Only 21% of 48 economists polled by the Center for Economic Policy and Research believe cryptocurrencies, like bitcoin and etherium, could jeopardize the economy and cause a crisis.

The top cryptocurrencies are worth about $350 billion (paywall)—less than the $513 billion market value of Facebook. If they disappeared tomorrow, banks would barely notice. “Despite recent growth, the market cap of cryptocurrencies remains modest, compared to the size of ‘conventional’ financial markets,” argues Robert Kollman, an economist at Université Libre de Bruxelles. “Cryptocurrencies do not seem to represent a threat to financial stability – for now.”

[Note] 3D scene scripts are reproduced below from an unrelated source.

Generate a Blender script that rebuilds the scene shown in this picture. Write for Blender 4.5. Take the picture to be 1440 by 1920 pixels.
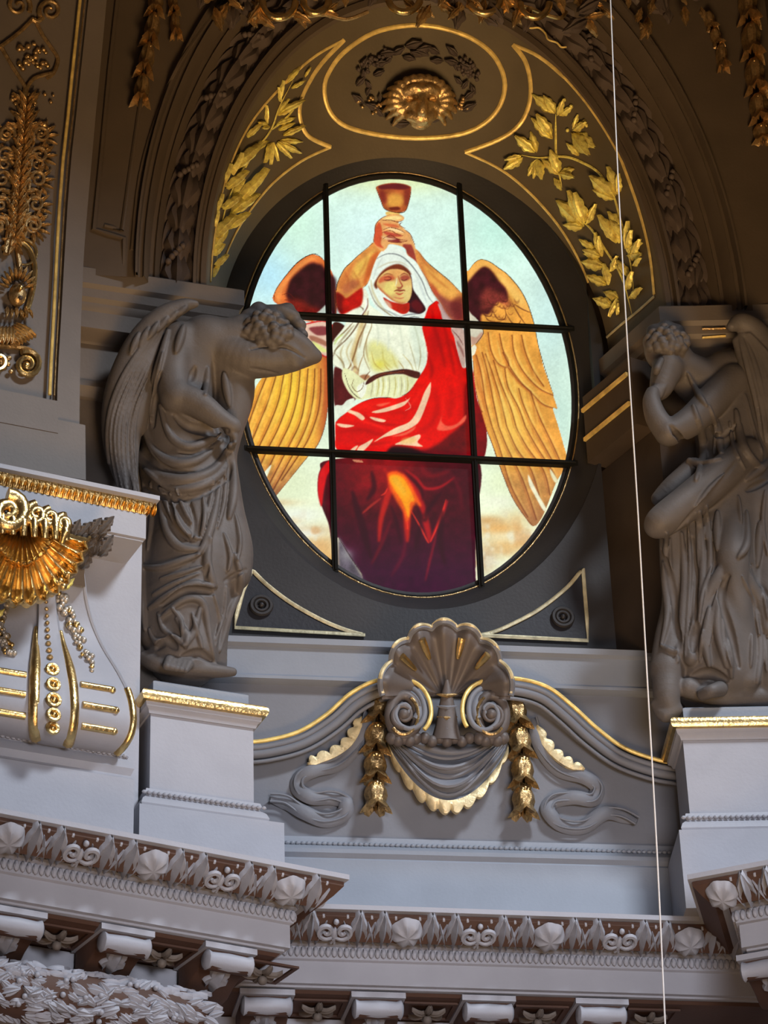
import bpy, bmesh, math, random
import numpy as np
from math import sin, cos, pi, radians, sqrt
from mathutils import Vector, Matrix
from mathutils.bvhtree import BVHTree

for o in list(bpy.data.objects):
    bpy.data.objects.remove(o)
SC = bpy.context.scene
COL = SC.collection
RND = random.Random(7)
V = Vector

# ------------------------------------------------------------------ camera
PSI, TH, RHO = radians(9), radians(30), radians(2.06)
FPX, DIST, ZC = 5100.0, 21.25, 13.0
FW = V((sin(PSI)*cos(TH), cos(PSI)*cos(TH), sin(TH)))
_r = V((cos(PSI), -sin(PSI), 0)); _u = V((-sin(PSI)*sin(TH), -cos(PSI)*sin(TH), cos(TH)))
RT = _r*cos(RHO) - _u*sin(RHO); UP = _r*sin(RHO) + _u*cos(RHO)
CAM = V((0, 0, ZC)) - FW*DIST
cd = bpy.data.cameras.new('camera'); cam = bpy.data.objects.new('camera', cd); COL.objects.link(cam)
cam.matrix_world = Matrix(((RT.x, UP.x, -FW.x, CAM.x), (RT.y, UP.y, -FW.y, CAM.y), (RT.z, UP.z, -FW.z, CAM.z), (0, 0, 0, 1)))
cd.sensor_fit = 'VERTICAL'; cd.sensor_height = 32; cd.lens = FPX*32/1920
cd.clip_end = 200
SC.camera = cam

# ------------------------------------------------------------------ light: the dome's windows above, warm bounce of the church below, plus added fills
w = bpy.data.worlds.new('world'); SC.world = w; w.use_nodes = True
w.node_tree.nodes['Background'].inputs[0].default_value = (1.0, 0.68, 0.48, 1)
w.node_tree.nodes['Background'].inputs[1].default_value = 0.05
def area(name, loc, target, size, power, color, sy=None):
    l = bpy.data.lights.new(name, 'AREA'); l.shape = 'RECTANGLE'; l.size = size; l.size_y = sy or size
    l.energy = power; l.color = color
    o = bpy.data.objects.new(name, l); COL.objects.link(o); o.location = loc
    o.rotation_euler = (V(target)-V(loc)).to_track_quat('-Z', 'Y').to_euler(); return o
area('dome_daylight', (7.0, -10.0, 22.5), (0.2, 0, 10.3), 3.0, 2750, (0.82, 0.89, 1.0), 2.0)
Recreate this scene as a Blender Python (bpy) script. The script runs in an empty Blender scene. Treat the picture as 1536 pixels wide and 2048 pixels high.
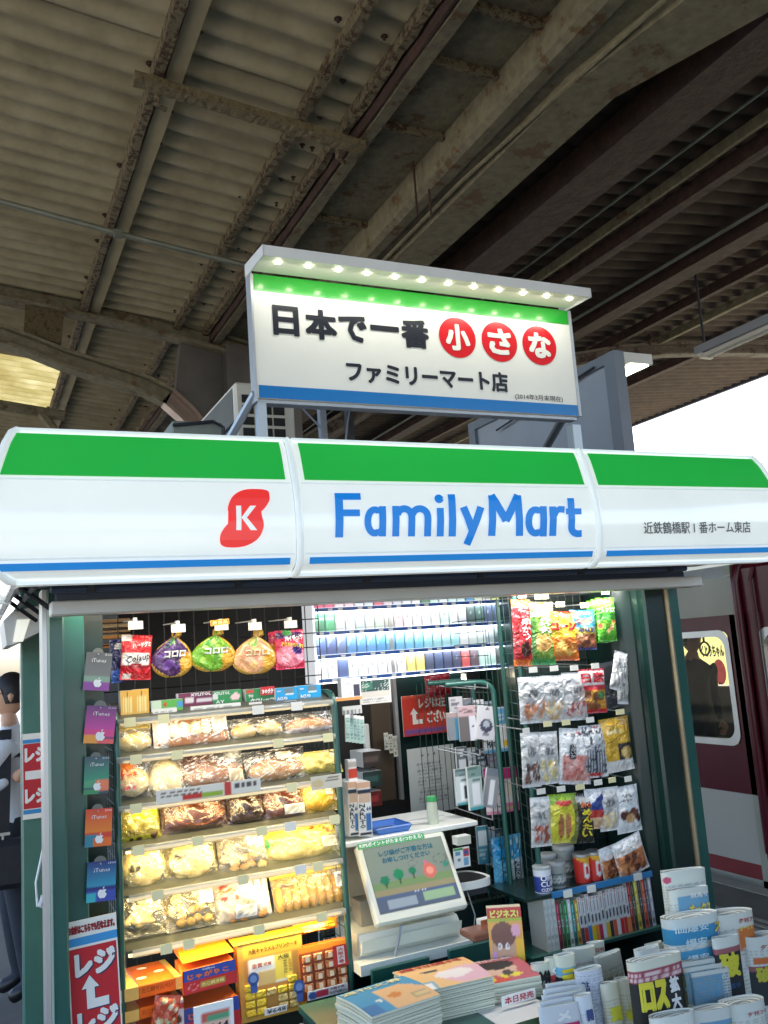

That’s partly because it’s not so widely used, especially by large investment groups, says Michael McMahon at the University of Oxford. Ethan Ilzetski, of the London School of Economics, agrees: “Bitcoin and other cryptocurrencies remain a toy for a very narrow segment of investors and are detached from the financial system and the real economy.”

According to a 2015 working paper from the European Central Bank, “there is no material risk for any of the central bank’s tasks as yet.” Jerome Powell, the US Federal Reserve chair elect, agrees. “They don’t really matter today; they’re just not big enough. There isn’t close enough volume to matter,” he told the Senate Banking Committee during his confirmation hearing on Nov. 28, 2017.

Crypto remains small partly because it’s costly to use. Visa can process 47,000 transactions a second, compared to the seven-transactions-a-second processing power of bitcoin. Economists Jonathan Chiu and Thorsten Koeppl found that when they modeled bitcoin behavior (pdf) with one of the most common economic models, bitcoin was 450 times more likely to hinder consumption than cash.

Some economists think bitcoin will only be widely adopted if conventional currencies fail. ”Cryptocurrencies would become attractive if central bank issued currencies became very unstable,” notes Jürgen von Hagen of the Universität Bonn. “Their widespread use in the financial system would be a result, not a cause, of instability.”

In the wrong hands, bitcoin could threaten the financial system. ‘The LTCM (Long Term Capital Management) crisis has taught us that it takes just one key financial institution taking on large risky positions to put the system at risk,” cautions Wouter den Haan of the London School of Economics. LTCM was a hedge fund with $126 billion in assets run by Nobel laureates; it nearly collapsed due to risky derivatives bets and had to be bailed out by the Federal Reserve to avert an economic meltdown.

Crypto’s spreading popularity, however, has convinced a majority of economists (61%) that it’s time for it to be regulated.